Though its geographically “nowhere,” Lees Ferry was designated as a flow measuring point for a couple of reasons, Robison said. 

First, it represents sort of the “narrow point in the hourglass” between the upper and lower basins of the Colorado River, he said. 

Also, the river is accessible for taking flow measurements there. Elsewhere in the region, it’s typically running through steep canyons or gorges. 

Century-Old Rules

Robison is an expert on the 1922 Colorado River Compact. He recently edited a book on the subject, published in time for the compact’s 100th anniversary. He and Minckley also recently attended a University of Arizona symposium on the document’s centennial. 

However, things might get lively in Las Vegas when the Colorado River Water Users Association (CRWUA) meets Dec. 14-16 in Las Vegas. Robison will attend, and the meeting will bring together representatives from all the states and other parties involved.

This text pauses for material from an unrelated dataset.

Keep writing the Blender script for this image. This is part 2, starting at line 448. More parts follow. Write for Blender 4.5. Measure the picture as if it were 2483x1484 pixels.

“The centennial (of the compact) is arriving under some auspicious circumstances,” Robison said. It’s the middle of a drought and with ever-increasing demand on the river. 

Not The Same River

Given the drought, as well as large cities and agricultural demands that didn’t exist in 1922, the Colorado is essentially a different river than it was when the compact was written and implemented, Robison and Minckley said. 

That could raise the question of whether it’s time for a new set of rules. 

Regardless, it’s going to take cooperation and “sacrifice” on the part of all involved, Robison said. In Wyoming, that’s likely to mean hard choices for agricultural irrigation along the Green River. 

Meanwhile, Wyoming and the other Western states can’t operate in isolation, Robison said. 

Water shortages are becoming a problem around the globe and “the eyes of the world” are going to be on the CRWUA conference and the parties’ resulting decisions, he said. It could become a template for how to handle potentially cantankerous matters of water rights and shortages. 

That’s important, because water shortages could become flashpoints for conflicts around the world, Robison said.